--- GIVEN EXERCISE ---
Beginning with the first line below, please repeat the material exactly, ending with the line that includes "COL = scene.collection".

--- DATASET SECTION ---
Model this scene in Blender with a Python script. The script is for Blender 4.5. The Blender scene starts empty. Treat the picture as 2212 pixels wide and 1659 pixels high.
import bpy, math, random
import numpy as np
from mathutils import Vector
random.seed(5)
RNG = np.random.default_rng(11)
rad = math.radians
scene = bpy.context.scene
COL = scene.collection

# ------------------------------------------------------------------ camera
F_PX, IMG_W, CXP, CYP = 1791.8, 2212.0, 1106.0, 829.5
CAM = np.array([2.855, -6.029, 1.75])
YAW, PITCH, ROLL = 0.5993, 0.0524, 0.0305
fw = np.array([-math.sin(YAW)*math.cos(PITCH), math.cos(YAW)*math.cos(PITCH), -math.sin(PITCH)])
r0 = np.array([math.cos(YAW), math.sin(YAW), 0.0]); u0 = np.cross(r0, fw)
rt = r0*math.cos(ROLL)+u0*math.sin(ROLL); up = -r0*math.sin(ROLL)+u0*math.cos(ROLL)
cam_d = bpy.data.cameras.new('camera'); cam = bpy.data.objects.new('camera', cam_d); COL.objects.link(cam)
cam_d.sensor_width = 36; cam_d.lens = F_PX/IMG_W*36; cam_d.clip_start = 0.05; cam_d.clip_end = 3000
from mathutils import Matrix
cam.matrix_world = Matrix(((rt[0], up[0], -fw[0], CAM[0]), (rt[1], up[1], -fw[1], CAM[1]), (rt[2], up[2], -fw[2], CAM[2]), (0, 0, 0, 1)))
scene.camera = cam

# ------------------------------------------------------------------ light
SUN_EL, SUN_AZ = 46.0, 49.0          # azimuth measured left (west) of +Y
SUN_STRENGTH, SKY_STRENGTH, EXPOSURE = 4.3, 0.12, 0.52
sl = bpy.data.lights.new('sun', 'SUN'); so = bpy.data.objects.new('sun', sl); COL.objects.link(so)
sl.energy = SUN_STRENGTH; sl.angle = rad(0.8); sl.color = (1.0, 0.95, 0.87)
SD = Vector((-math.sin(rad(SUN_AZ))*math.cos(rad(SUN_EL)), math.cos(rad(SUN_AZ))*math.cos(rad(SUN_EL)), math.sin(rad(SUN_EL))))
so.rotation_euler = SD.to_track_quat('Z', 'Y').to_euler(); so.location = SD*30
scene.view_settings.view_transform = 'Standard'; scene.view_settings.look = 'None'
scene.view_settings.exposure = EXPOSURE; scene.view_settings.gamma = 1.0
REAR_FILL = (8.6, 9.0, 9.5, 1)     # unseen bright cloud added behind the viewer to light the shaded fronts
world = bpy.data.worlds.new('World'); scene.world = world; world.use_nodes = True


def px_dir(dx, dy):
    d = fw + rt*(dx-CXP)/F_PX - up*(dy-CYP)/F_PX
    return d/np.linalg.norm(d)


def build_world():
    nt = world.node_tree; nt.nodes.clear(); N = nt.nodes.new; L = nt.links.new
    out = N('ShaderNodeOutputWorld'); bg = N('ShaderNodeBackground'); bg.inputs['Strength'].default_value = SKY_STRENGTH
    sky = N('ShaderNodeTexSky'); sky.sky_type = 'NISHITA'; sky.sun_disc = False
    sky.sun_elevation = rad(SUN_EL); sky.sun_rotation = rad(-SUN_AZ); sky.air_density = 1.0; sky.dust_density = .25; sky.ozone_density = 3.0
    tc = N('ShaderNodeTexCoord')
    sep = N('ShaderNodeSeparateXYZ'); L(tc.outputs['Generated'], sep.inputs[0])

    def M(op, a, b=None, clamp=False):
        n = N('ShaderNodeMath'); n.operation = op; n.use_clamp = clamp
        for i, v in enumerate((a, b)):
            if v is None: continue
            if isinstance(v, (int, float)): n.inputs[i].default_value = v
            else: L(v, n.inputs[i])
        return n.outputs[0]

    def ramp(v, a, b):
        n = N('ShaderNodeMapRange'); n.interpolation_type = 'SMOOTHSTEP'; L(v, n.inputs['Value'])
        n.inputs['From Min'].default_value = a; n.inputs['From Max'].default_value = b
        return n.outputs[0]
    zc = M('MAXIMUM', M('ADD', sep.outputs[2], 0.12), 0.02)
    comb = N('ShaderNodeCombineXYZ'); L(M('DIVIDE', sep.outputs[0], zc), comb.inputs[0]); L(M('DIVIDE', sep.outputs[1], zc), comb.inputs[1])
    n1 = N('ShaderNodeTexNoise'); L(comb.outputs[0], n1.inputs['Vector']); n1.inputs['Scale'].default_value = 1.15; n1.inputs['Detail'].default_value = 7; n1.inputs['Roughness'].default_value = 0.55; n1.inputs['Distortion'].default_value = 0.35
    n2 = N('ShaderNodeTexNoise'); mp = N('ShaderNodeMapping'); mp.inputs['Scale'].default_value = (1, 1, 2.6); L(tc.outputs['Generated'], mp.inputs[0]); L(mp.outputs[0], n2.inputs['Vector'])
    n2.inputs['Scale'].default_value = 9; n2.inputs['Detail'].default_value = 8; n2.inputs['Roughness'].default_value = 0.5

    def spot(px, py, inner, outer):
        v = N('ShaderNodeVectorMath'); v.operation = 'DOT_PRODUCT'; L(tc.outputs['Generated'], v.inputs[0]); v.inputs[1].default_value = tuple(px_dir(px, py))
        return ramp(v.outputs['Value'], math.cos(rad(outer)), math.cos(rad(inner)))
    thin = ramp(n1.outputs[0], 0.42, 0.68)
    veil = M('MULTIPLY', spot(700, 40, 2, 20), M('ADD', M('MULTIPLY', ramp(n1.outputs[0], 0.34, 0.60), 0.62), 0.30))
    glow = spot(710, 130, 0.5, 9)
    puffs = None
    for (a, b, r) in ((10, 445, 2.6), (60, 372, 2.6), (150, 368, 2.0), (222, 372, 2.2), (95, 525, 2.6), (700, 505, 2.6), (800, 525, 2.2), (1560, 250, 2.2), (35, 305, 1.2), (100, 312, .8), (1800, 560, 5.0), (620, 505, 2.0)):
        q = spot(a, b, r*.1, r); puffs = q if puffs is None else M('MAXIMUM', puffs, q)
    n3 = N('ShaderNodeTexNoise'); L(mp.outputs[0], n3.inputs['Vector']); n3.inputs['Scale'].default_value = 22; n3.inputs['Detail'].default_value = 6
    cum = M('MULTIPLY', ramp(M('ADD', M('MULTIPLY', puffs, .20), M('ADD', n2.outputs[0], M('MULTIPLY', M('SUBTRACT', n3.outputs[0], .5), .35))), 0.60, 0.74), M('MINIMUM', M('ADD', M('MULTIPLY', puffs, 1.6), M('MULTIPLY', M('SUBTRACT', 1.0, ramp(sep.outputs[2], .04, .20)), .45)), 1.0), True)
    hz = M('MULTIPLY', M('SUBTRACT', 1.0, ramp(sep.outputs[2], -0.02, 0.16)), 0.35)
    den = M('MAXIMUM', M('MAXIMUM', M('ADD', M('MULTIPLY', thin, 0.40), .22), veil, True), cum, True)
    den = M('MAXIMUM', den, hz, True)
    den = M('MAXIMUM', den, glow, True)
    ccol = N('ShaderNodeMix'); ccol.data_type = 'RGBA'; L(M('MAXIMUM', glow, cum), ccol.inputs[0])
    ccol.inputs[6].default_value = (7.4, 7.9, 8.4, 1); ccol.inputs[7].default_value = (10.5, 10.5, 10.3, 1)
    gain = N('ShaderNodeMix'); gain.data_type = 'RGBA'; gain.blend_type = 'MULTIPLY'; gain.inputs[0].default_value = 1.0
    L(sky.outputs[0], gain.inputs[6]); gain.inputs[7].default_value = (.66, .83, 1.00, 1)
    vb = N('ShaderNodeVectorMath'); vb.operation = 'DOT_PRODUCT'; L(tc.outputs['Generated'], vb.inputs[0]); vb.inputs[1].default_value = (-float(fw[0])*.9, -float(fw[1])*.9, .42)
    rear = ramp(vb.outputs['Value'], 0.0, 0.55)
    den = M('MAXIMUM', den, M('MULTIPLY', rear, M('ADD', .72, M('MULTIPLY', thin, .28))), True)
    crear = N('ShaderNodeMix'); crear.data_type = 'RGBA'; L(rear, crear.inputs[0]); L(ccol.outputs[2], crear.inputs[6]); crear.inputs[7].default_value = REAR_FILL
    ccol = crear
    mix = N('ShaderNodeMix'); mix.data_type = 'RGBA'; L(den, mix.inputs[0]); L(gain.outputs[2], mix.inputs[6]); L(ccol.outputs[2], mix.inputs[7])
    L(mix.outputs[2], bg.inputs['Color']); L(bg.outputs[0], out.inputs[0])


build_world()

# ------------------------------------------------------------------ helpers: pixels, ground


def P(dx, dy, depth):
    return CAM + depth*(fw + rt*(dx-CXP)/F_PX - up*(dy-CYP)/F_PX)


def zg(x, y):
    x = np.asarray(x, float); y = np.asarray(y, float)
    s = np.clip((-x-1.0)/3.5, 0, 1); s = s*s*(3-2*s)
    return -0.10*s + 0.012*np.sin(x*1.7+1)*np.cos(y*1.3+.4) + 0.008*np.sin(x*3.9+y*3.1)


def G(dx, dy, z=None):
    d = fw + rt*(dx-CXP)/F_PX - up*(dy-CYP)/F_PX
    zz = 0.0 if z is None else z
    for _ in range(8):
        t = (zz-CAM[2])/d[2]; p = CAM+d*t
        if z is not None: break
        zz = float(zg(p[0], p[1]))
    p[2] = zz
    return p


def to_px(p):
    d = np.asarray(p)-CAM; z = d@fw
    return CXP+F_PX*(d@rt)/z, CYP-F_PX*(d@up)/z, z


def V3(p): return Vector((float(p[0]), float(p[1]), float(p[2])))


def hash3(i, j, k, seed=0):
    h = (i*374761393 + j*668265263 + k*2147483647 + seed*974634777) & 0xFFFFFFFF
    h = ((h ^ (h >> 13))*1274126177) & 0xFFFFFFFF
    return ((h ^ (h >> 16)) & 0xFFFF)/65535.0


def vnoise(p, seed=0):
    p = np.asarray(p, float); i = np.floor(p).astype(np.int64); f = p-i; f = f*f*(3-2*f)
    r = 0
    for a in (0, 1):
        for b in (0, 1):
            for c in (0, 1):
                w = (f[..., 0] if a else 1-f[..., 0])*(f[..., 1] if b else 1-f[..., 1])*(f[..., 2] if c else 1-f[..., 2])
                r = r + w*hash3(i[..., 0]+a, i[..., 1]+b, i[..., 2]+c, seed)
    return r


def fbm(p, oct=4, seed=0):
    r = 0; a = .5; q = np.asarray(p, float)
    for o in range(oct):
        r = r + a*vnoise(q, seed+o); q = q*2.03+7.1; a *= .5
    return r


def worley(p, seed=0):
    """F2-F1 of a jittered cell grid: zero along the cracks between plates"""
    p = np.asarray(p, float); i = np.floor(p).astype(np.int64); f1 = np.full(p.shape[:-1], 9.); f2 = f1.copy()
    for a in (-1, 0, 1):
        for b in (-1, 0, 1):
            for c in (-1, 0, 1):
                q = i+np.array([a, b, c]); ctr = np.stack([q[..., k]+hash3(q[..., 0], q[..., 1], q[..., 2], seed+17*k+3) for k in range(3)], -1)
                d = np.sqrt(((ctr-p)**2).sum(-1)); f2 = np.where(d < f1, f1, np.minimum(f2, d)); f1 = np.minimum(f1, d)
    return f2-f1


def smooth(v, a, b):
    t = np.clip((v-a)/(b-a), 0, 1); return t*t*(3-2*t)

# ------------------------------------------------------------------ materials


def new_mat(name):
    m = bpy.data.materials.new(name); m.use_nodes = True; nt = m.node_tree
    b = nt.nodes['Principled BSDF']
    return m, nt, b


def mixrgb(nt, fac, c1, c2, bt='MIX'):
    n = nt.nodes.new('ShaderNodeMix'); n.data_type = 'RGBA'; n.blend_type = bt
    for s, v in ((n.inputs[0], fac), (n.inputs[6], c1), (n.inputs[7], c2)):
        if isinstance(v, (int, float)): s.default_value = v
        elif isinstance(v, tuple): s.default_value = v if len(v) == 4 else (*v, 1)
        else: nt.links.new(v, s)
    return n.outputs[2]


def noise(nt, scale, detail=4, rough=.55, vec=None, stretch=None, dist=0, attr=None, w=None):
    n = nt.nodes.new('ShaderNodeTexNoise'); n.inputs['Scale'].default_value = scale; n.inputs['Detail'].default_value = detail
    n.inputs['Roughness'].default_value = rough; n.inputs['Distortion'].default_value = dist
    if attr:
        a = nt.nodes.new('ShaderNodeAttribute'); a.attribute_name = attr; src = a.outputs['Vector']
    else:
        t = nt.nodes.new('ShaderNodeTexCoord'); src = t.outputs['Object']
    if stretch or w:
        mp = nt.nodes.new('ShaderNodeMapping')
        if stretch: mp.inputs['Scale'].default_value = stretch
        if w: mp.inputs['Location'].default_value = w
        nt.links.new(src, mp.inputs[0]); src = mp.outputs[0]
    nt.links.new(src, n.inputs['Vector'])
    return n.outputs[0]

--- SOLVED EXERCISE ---
Model this scene in Blender with a Python script. The script is for Blender 4.5. The Blender scene starts empty. Treat the picture as 2212 pixels wide and 1659 pixels high.
import bpy, math, random
import numpy as np
from mathutils import Vector
random.seed(5)
RNG = np.random.default_rng(11)
rad = math.radians
scene = bpy.context.scene
COL = scene.collection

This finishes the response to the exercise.